My emails are landing in spam

Whether a campaign lands in the inbox or the spam folder depends on many factors: the recipient's spam filter settings, your sending domain's reputation, your message content, the sending IP reputation, and more. There is no single fix that guarantees inbox placement, but the steps below address the most common causes.


Step 1: Set up email authentication

Email authentication is the single most important factor for deliverability. Without it, receiving mail servers have no way to verify that your campaign was legitimately sent by you, and many will route it to spam automatically.

Flexmail uses three authentication records: SPF, DKIM and DMARC. These are DNS records added to your sending domain.

To check and set up authentication:

  • Go to Settings > Add or remove senders
  • Click "Set up authentication".
  • At the bottom of the page, generate your DKIM keys (leave the selector as "flexmail").
  • Click "Generate report" to download a text file.
  • Send that file to your domain administrator. They will add the records to your DNS.
  • Within 24 to 48 hours, the SPF, DKIM and DMARC indicators in your account will turn green.

Support tip  If you are not sure who manages your domain DNS, it is usually the same provider you registered your domain with (Combell, Easyhost, TransIP, GoDaddy, One.com, etc.) or your IT department.

Step 2: Run a message check

Flexmail's built-in message check analyses your message for common spam triggers before you send. Open your message and click Message check to run it.

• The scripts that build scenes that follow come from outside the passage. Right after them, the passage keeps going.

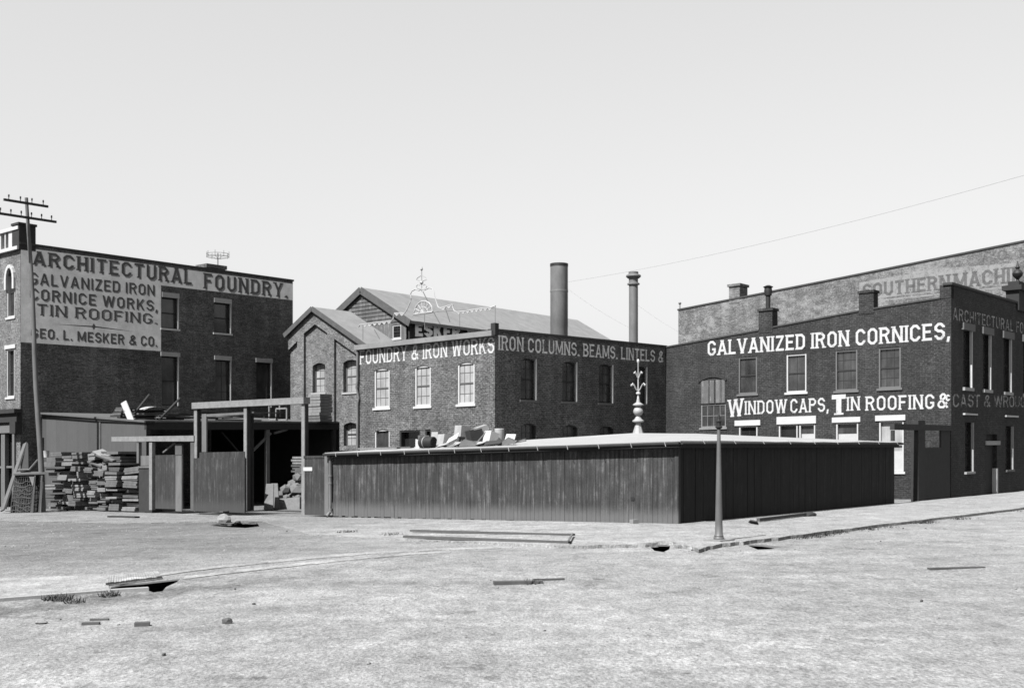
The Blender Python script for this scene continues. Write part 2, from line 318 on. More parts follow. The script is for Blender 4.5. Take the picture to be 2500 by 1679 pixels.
def lettering(mb, F, text, pL, pR, d, T=.17, serif=False, gap=.13, space=.34, off=(0, 0)):
    """pL=(px, y_cap, y_base) at the left end of the line, pR at the right end"""
    G = glyphs(T); tot = 0; lay = []
    for ch in text:
        if ch == ' ': tot += space; continue
        lay.append((ch, tot)); tot += G[ch][0] + gap
    tot -= gap
    uL, vtL = F.uv(pL[0], pL[1]); _, vbL = F.uv(pL[0], pL[2]); uR, vtR = F.uv(pR[0], pR[1]); _, vbR = F.uv(pR[0], pR[2])
    lift = [0]
    def pt(x, y):
        s = (x + off[0]) / tot; y += off[1]; u = uL + (uR - uL) * s; vb = vbL + (vbR - vbL) * s; vt = vtL + (vtR - vtL) * s
        return F.P(u, vb + (vt - vb) * y, d + lift[0] * .0011)
    for ch, x0 in lay:
        lift[0] = 0
        for s in G[ch][1]:
            lift[0] += 1
            if s[0] == 'D':
                (xa, ya), (xb, yb) = s[1], s[2]; w = T / 2 * (1 if xa == xb else 1.02)
                mb.face([pt(x0 + xa - w, ya), pt(x0 + xa + w, ya), pt(x0 + xb + w, yb), pt(x0 + xb - w, yb)])
                if serif:
                    for (x, y) in (s[1], s[2]):
                        if y in (0, 1):
                            lift[0] += 1; e = T * .92; y1 = y + (.085 if y == 0 else -.085)
                            mb.face([pt(x0 + x - e, y), pt(x0 + x + e, y), pt(x0 + x + e, y1), pt(x0 + x - e, y1)])
            else:
                P = s[1]; n = len(P); cl = s[0] == 'C'; L = []; R = []
                for i in range(n):
                    a = Vector(P[i - 1]) if (i or cl) else None; c = Vector(P[(i + 1) % n]) if (i < n - 1 or cl) else None; p = Vector(P[i])
                    d1 = (p - a).normalized() if a is not None else (c - p).normalized(); d2 = (c - p).normalized() if c is not None else d1
                    nn = Vector((-(d1 + d2).y, (d1 + d2).x)); nn.normalize(); k = max(.5, nn.dot(Vector((-d1.y, d1.x)))); nn *= T / 2 / k
                    L.append(p + nn); R.append(p - nn)
                for i in range(n if cl else n - 1):
                    j = (i + 1) % n; mb.face([pt(x0 + q.x, q.y) for q in (R[i], R[j], L[j], L[i])])
    return mb
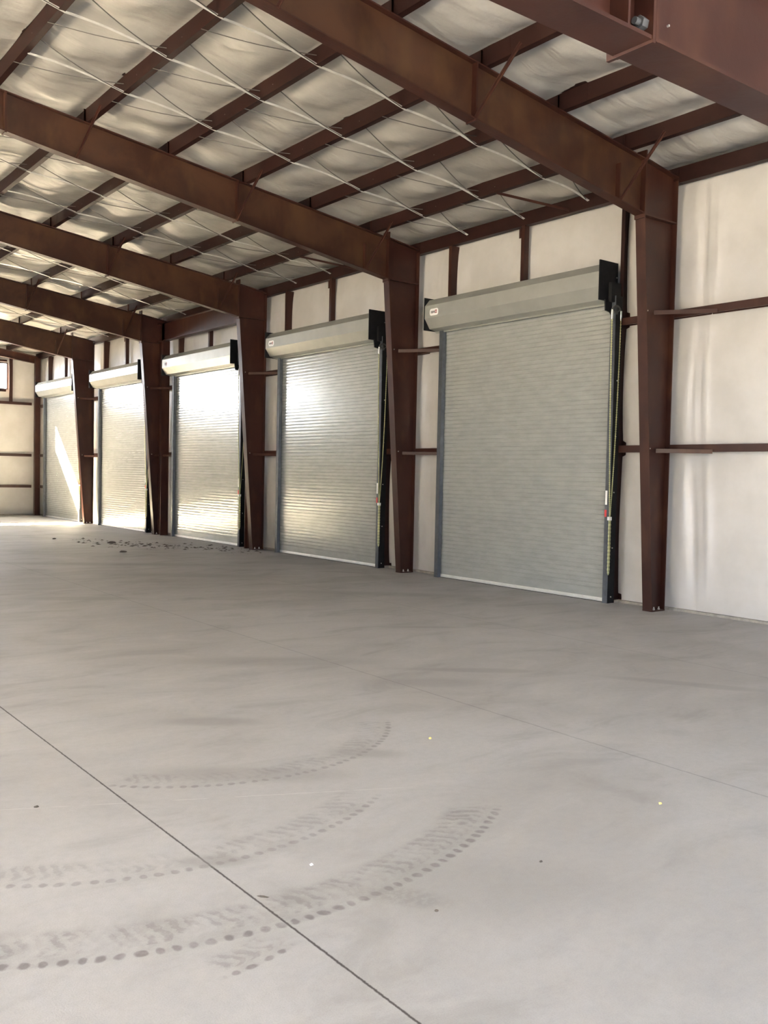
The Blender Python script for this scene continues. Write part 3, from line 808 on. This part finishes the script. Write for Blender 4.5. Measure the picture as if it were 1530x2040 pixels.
# ------------------------------------------------------------------ crumbs on the floor
def lump(name, x, y, sx, sy, sz, mat, label, cat, seed, group=None, rot=0):
    bm = bmesh.new(); bmesh.ops.create_icosphere(bm, subdivisions=2, radius=1)
    for v in bm.verts:
        n_ = 1 + .35 * noise.noise(v.co * 1.3 + Vector((seed, 0, 0)))
        v.co = Vector((v.co.x * sx * n_, v.co.y * sy * n_, max(v.co.z, -.4) * sz * n_)) * F
    mz = min(v.co.z for v in bm.verts)
    for v in bm.verts: v.co.z -= mz
    me = bpy.data.meshes.new(name); bm.to_mesh(me); bm.free(); me.materials.append(mat)
    o = bpy.data.objects.new(name, me); COL.objects.link(o); o.location = (x * F, y * F, 0.0005); o.rotation_euler[2] = rot
    o['label'] = label; o['category'] = cat
    if group: o['group'] = group
    return o
lump('yellow_chip', -21.91, 15.43, .035, .03, .03, YEL, 'tiny pale yellow chip lying on bare floor in front of the second door', 'debris', 1)
lump('yellow_chip', -21.10, 9.99, .032, .028, .025, YEL, 'tiny yellow chip on the floor at lower right', 'debris', 2)
lump('white_chip', -27.67, 11.35, .03, .022, .02, PALE, 'tiny bright white chip on the floor between the two tyre prints', 'debris', 3)
lump('dirt_clod', -28.78, 10.86, .085, .02, .012, DIRT, 'thin dark red-brown sliver beside the floor joint', 'debris', 4, rot=-.9)
lump('dirt_clod', -24.75, 9.48, .03, .022, .014, DIRT, 'small dark speck on the pale floor at lower right centre', 'debris', 5)
lump('dirt_clod', -27.09, 9.18, .03, .025, .014, DIRT, 'small dark speck below the rubber scuff', 'debris', 6)
lump('dirt_clod', -30.25, 16.0, .04, .03, .02, DIRT, 'small brown clod on the floor left of the joint', 'debris', 7)
lump('dirt_clod', -7.93, 70.55, .32, .2, .10, DIRT, 'largest dark clod on the floor left of the third door', 'debris', 8)
lump('dirt_clod', -10.17, 62.57, .26, .15, .08, DIRT, 'dark clod nearest the camera among the crumbs before the third door', 'debris', 9)
lump('dirt_clod', -10.55, 76.18, .14, .1, .07, DIRT, 'lone dark clod at far left on the distant floor', 'debris', 10)
cr = MB(); rr = random.Random(3)
for i in range(260):
    u = rr.random(); x = -9.5 + 8.5 * u + rr.gauss(0, .7); y = 72 - 12 * u + rr.gauss(0, 2.2)
    if x > -1.2 or abs(x + 7.93) + abs(y - 70.55) < .8 or abs(x + 10.17) + abs(y - 62.57) < .8: continue
    s_ = .035 + .11 * rr.random() ** 3; a = rr.random() * 3
    vs = []
    for q in range(6):
        an = a + q * math.pi / 3; vs.append((x + s_ * 1.5 * math.cos(an) * (.7 + .5 * rr.random()), y + s_ * math.sin(an) * (.7 + .5 * rr.random()), .002))
    vs.append((x, y, s_ * .55))
    cr.add(vs, [(q, (q + 1) % 6, 6) for q in range(6)] + [(5, 4, 3, 2, 1, 0)])
cr.build('dirt_crumbs', DIRT, kind='stuff', label='scatter of dry dirt crumbs on the floor before the third and fourth doors', category='dirt')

For a more detailed external analysis, you can use mail-tester.com. Send a test campaign to the address it provides and you will receive a spam score with a breakdown of specific issues to fix, such as missing authentication, content problems, or link issues.


Step 3: Review your subject line

Spam filters check subject lines closely. Avoid the following:

  • Spam trigger words: "promotion", "sale", "discount", "free", "act now", "limited offer", and similar commercial terms.
  • Words in ALL CAPS.
  • Excessive punctuation: multiple exclamation marks or question marks.
  • Too many emoji.
  • Misleading or vague subjects that do not reflect the email content.

Step 4: Check your message content

The content and structure of your message affects spam scoring.


Text and image balance

Aim for roughly 80% text and 20% images. A message that is mostly images with little text is a common spam signal, because spam filters cannot read images. A message that is entirely text is fine, but entirely images is not.


Fonts and colours

Limit yourself to two or three colours and two or three fonts in total. Count hyperlinks and bold text as visual elements. Overly decorated messages are flagged by spam filters.


Alt texts

Add alt text to every image. This helps with deliverability and also ensures your message is readable for recipients whose email client does not load images automatically.


Add a text version

A text version of your message improves deliverability and ensures readability on devices that do not support HTML, such as smartwatches. To generate one: click the gear icon next to your message, choose "Edit text version", and click Generate.

Step 5: Check your sender identity

Use a sender name that clearly identifies your organisation. If someone subscribed to your newsletter under one name and receives emails from a different name, they are likely to mark it as spam.

Make sure your sender address matches the domain your audience recognises. Using a personal Gmail or Hotmail address as a sender address for mass campaigns significantly reduces deliverability.

Step 6: Check your sending frequency

Sending daily campaigns increases the risk of spam complaints and unsubscribes. Email lists sent to daily are flagged by spam filters faster than weekly or monthly lists. Leave adequate time between campaigns, and consider whether every send is genuinely valuable to your audience.

Campaigns not arriving at internal contacts

If your campaigns are arriving for external recipients but not for people at your own organisation (using the same domain as your sender address), the issue is usually your company's mail server configuration.

Your internal mail server may be configured to assume it is the only server allowed to send email from your domain. When Flexmail sends a campaign from your address, the internal server rejects it as suspicious.

The solution is to whitelist Flexmail's sending range on your internal mail server. Ask your IT administrator to allow sending from the Flexmail SPF record: spf.flexmail.eu. This approach is safer than whitelisting fixed IP addresses, because Flexmail's IP ranges can change over time.

Attention  Do not whitelist Flexmail's IP addresses directly unless your IT team specifically requires it. Use spf.flexmail.eu instead, which automatically stays up to date as Flexmail's infrastructure changes.

GDPR  Deliverability issues are sometimes caused by sending to contacts who have not properly consented. If your list contains purchased contacts or old contacts without documented consent, your spam complaint rate will be high. A high complaint rate damages your sending reputation permanently. Only send to contacts who have actively opted in.


Common mistakes to avoid

Fixing content without checking authentication first

Email authentication has a bigger impact on deliverability than any content change. Always check that SPF, DKIM and DMARC are green before spending time adjusting your message.

Sending a re-engagement campaign to fix a spam problem

If your campaigns are already landing in spam, sending more campaigns will not fix it. Resolve the underlying cause first, then resume sending.

Ignoring spam complaint rates in your campaign reports

A spam complaint rate above 0.1% is a warning sign. Review your reports regularly. Contacts who mark your emails as spam are automatically blacklisted.